- **Problem statement**: Can you transcribe every line exactly and leave the pictures behind?
(begin)
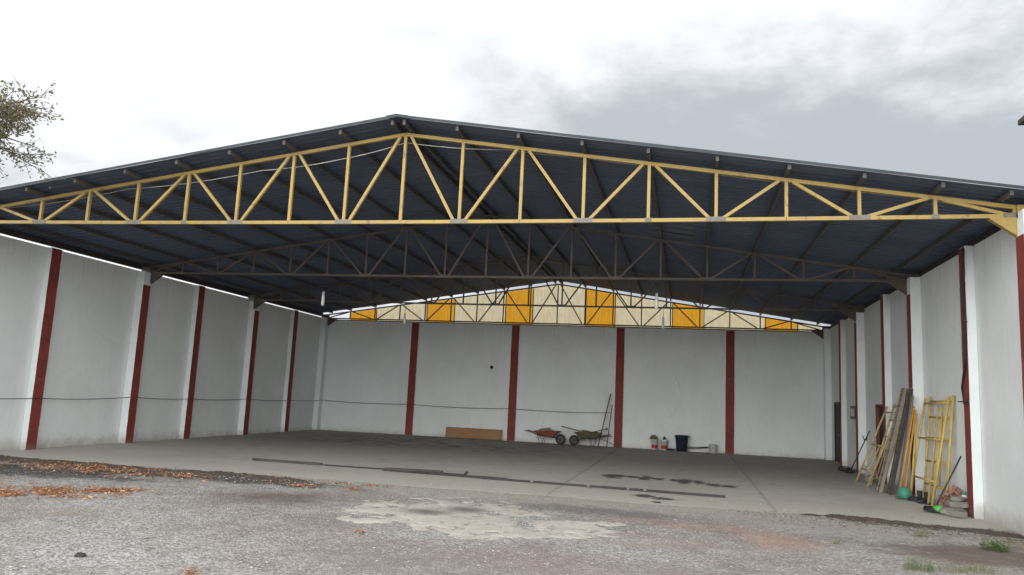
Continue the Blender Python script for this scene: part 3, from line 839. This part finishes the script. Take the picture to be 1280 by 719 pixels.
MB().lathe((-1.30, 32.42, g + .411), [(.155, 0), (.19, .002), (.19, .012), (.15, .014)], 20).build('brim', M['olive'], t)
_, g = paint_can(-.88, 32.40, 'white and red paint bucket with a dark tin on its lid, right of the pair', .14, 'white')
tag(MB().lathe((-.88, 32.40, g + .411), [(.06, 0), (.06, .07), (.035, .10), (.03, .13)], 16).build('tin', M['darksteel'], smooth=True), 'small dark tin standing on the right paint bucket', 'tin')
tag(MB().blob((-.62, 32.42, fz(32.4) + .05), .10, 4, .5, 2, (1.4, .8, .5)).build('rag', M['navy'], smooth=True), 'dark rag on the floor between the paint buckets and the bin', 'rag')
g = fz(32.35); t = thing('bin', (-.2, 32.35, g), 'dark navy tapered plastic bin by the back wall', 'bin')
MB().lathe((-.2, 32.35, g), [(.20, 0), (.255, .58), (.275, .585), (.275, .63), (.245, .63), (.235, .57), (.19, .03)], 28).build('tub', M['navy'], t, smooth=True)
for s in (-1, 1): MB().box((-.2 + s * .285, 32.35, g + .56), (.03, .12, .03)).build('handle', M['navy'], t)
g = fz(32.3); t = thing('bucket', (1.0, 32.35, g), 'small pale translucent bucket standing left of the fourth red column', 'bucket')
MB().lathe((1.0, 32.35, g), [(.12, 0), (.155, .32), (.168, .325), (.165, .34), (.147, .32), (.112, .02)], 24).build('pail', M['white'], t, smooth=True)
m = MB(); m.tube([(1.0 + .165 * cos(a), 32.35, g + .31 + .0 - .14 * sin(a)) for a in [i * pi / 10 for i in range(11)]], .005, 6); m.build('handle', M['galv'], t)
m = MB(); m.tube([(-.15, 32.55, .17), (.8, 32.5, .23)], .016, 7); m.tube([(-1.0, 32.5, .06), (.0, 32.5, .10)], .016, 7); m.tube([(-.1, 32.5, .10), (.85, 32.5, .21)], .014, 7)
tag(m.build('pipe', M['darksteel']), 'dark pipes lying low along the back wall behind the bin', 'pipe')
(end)
- **Worked solution**:
Continue the Blender Python script for this scene: part 3, from line 839. This part finishes the script. Take the picture to be 1280 by 719 pixels.
MB().lathe((-1.30, 32.42, g + .411), [(.155, 0), (.19, .002), (.19, .012), (.15, .014)], 20).build('brim', M['olive'], t)
_, g = paint_can(-.88, 32.40, 'white and red paint bucket with a dark tin on its lid, right of the pair', .14, 'white')
tag(MB().lathe((-.88, 32.40, g + .411), [(.06, 0), (.06, .07), (.035, .10), (.03, .13)], 16).build('tin', M['darksteel'], smooth=True), 'small dark tin standing on the right paint bucket', 'tin')
tag(MB().blob((-.62, 32.42, fz(32.4) + .05), .10, 4, .5, 2, (1.4, .8, .5)).build('rag', M['navy'], smooth=True), 'dark rag on the floor between the paint buckets and the bin', 'rag')
g = fz(32.35); t = thing('bin', (-.2, 32.35, g), 'dark navy tapered plastic bin by the back wall', 'bin')
MB().lathe((-.2, 32.35, g), [(.20, 0), (.255, .58), (.275, .585), (.275, .63), (.245, .63), (.235, .57), (.19, .03)], 28).build('tub', M['navy'], t, smooth=True)
for s in (-1, 1): MB().box((-.2 + s * .285, 32.35, g + .56), (.03, .12, .03)).build('handle', M['navy'], t)
g = fz(32.3); t = thing('bucket', (1.0, 32.35, g), 'small pale translucent bucket standing left of the fourth red column', 'bucket')
MB().lathe((1.0, 32.35, g), [(.12, 0), (.155, .32), (.168, .325), (.165, .34), (.147, .32), (.112, .02)], 24).build('pail', M['white'], t, smooth=True)
m = MB(); m.tube([(1.0 + .165 * cos(a), 32.35, g + .31 + .0 - .14 * sin(a)) for a in [i * pi / 10 for i in range(11)]], .005, 6); m.build('handle', M['galv'], t)
m = MB(); m.tube([(-.15, 32.55, .17), (.8, 32.5, .23)], .016, 7); m.tube([(-1.0, 32.5, .06), (.0, 32.5, .10)], .016, 7); m.tube([(-.1, 32.5, .10), (.85, 32.5, .21)], .014, 7)
tag(m.build('pipe', M['darksteel']), 'dark pipes lying low along the back wall behind the bin', 'pipe')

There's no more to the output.